In Fallujah, the Marines have won when insurgents came out into the open. A few days before the suicide attack, in a southern neighborhood of Fallujah, a small unit of U.S. forces called a combined antiarmor team arrived as dozens of insurgents were setting up an ambush. In the firefight that followed, the Marines battled their way through a carefully designed maze of roadside bombs, car bombs, rockets and machine-gun fire. The Marines in the small convoy managed to overtake the insurgents' positions and killed many of the attackers without taking a single casualty. There were no reporters present when the incident took place, but five members of the unit later described the progress of the battle, drew diagrams and established timelines for events. Marines in Lima Company were able to corroborate many of the events in the timeline.

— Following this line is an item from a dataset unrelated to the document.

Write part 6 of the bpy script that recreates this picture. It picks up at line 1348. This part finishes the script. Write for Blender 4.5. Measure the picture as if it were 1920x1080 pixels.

The bomber struck the convoy June 13 inside the secured part of the city, on Route 10. Because vehicle traffic into the city is tightly controlled, there is a strong possibility that insurgents assembled the bomb inside Fallujah. Another striking aspect of the account is the description of the way the bomber waited for the first two armored Humvees to pass and then chose the crowded seven-ton truck as his target. U.S. Marines often travel in the seven-ton trucks, many of which have steel armor that will stop a bullet from an automatic rifle. But the thin steel plate turns into shrapnel when hit by more powerful weapons. Many of the Marine seven-ton transports are lightly armored, however, and because they can carry as many as 18 people they're a prime target of suicide attacks and large roadside bombs. It is also true that the bomber could not have easily approached the truck from the back of the convoy, since he likely would have been killed by turret gunners on the rearmost Humvees. It seemed that he had carefully picked his approach to coincide with the seven-ton.
U.S. commanders are trying to walk a delicate line between allowing Iraqi citizens back into the city and giving Iraqi officials more say in the city's affairs, but as the security situation gets worse, they are likely to err on the side of caution and limit Iraqis' autonomy in deciding who gets back in.